■ SHORT TASK
Every line below is to be copied exactly, with the pictures left out.

■ GIVEN DATA
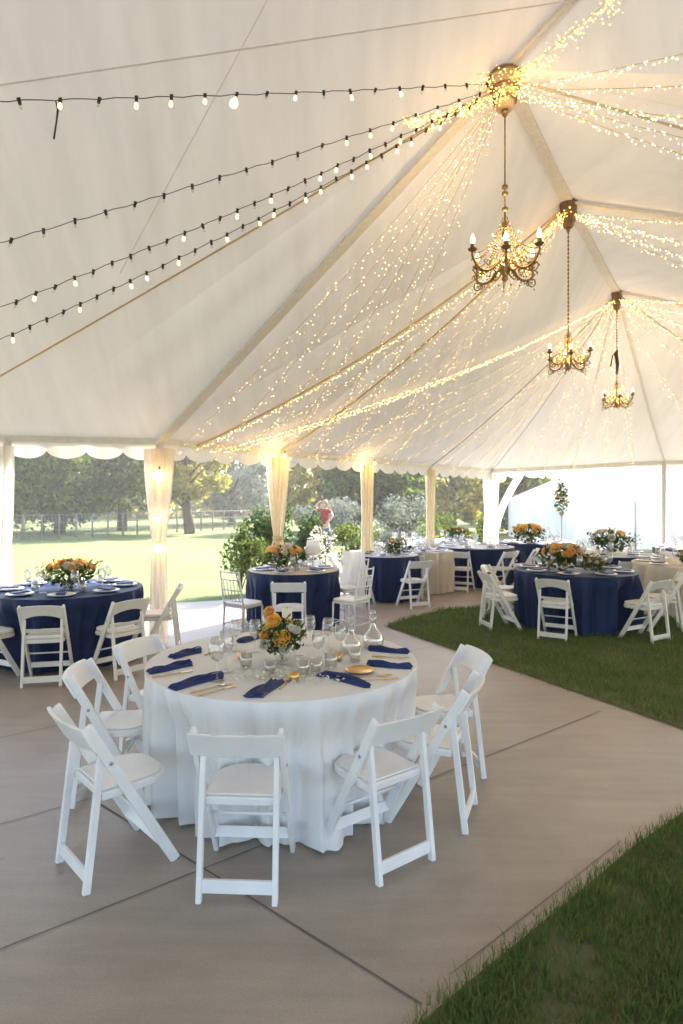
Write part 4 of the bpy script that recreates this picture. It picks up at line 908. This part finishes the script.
# ------------------------------------------------------------------ settings on the other tables
pl = thing('plate', 'x', 'plate'); MB().lathe([(.07, .001), (.09, .004), (.135, .016), (.135, .019), (.088, .008), (.001, .007)], n=22).build('dish', M['chair'], pl)
MB().prism([(-.045, -.09), (.045, -.09), (.04, .09), (-.04, .09)], .020, .036).build('napkin', M['navy_napkin'], pl, smooth=False, bevel=.005)
pfirst = [True]
nm = {'leftnavy': 'bright navy table near the corner drape', 'small': 'small navy table', 'row': 'navy table on the path', 'ivory': 'ivory table', 'far': 'navy table far down the path', 'lawn': 'navy table on the lawn', 'lawnback': 'second navy lawn table',
      'end': 'table with the tall flower stand', 'beige': 'beige table', 'endright': 'table by the bare tent pole', 'pale': 'white table by the swagged post', 'palerow': 'white table behind the ivory one'}
rs = random.Random(91)
for k, (x, y, r) in TB.items():
    if k == 'white': continue
    n = 8 if r > .7 else 6; zt = .757
    for i in range(n):
        a = i / n * 2 * math.pi + .3; px, py = x + (r - .19) * math.cos(a), y + (r - .19) * math.sin(a)
        lab = f'white plate with folded navy napkin on the {nm[k]}'; gp = f'plates on the {nm[k]}'
        if pfirst[0]: pfirst[0] = False; pl.location = (px, py, zt); pl.rotation_euler = (0, 0, a + math.pi / 2); pl['label'] = lab; pl['group'] = gp
        else: copy_tree(pl, (px, py, zt), a + math.pi / 2, lab, gp)
        a2 = a + .25; put_glass('w', x + (r - .36) * math.cos(a2), y + (r - .36) * math.sin(a2), zt, f'stemmed wine glass on the {nm[k]}', f'wine glasses on the {nm[k]}', 1.1)
        if i % 2 == 0: put_glass('t', x + (r - .42) * math.cos(a2 + .25), y + (r - .42) * math.sin(a2 + .25), zt, f'water tumbler on the {nm[k]}', f'tumblers on the {nm[k]}', 1.1)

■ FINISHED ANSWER
Write part 4 of the bpy script that recreates this picture. It picks up at line 908. This part finishes the script.
# ------------------------------------------------------------------ settings on the other tables
pl = thing('plate', 'x', 'plate'); MB().lathe([(.07, .001), (.09, .004), (.135, .016), (.135, .019), (.088, .008), (.001, .007)], n=22).build('dish', M['chair'], pl)
MB().prism([(-.045, -.09), (.045, -.09), (.04, .09), (-.04, .09)], .020, .036).build('napkin', M['navy_napkin'], pl, smooth=False, bevel=.005)
pfirst = [True]
nm = {'leftnavy': 'bright navy table near the corner drape', 'small': 'small navy table', 'row': 'navy table on the path', 'ivory': 'ivory table', 'far': 'navy table far down the path', 'lawn': 'navy table on the lawn', 'lawnback': 'second navy lawn table',
      'end': 'table with the tall flower stand', 'beige': 'beige table', 'endright': 'table by the bare tent pole', 'pale': 'white table by the swagged post', 'palerow': 'white table behind the ivory one'}
rs = random.Random(91)
for k, (x, y, r) in TB.items():
    if k == 'white': continue
    n = 8 if r > .7 else 6; zt = .757
    for i in range(n):
        a = i / n * 2 * math.pi + .3; px, py = x + (r - .19) * math.cos(a), y + (r - .19) * math.sin(a)
        lab = f'white plate with folded navy napkin on the {nm[k]}'; gp = f'plates on the {nm[k]}'
        if pfirst[0]: pfirst[0] = False; pl.location = (px, py, zt); pl.rotation_euler = (0, 0, a + math.pi / 2); pl['label'] = lab; pl['group'] = gp
        else: copy_tree(pl, (px, py, zt), a + math.pi / 2, lab, gp)
        a2 = a + .25; put_glass('w', x + (r - .36) * math.cos(a2), y + (r - .36) * math.sin(a2), zt, f'stemmed wine glass on the {nm[k]}', f'wine glasses on the {nm[k]}', 1.1)
        if i % 2 == 0: put_glass('t', x + (r - .42) * math.cos(a2 + .25), y + (r - .42) * math.sin(a2 + .25), zt, f'water tumbler on the {nm[k]}', f'tumblers on the {nm[k]}', 1.1)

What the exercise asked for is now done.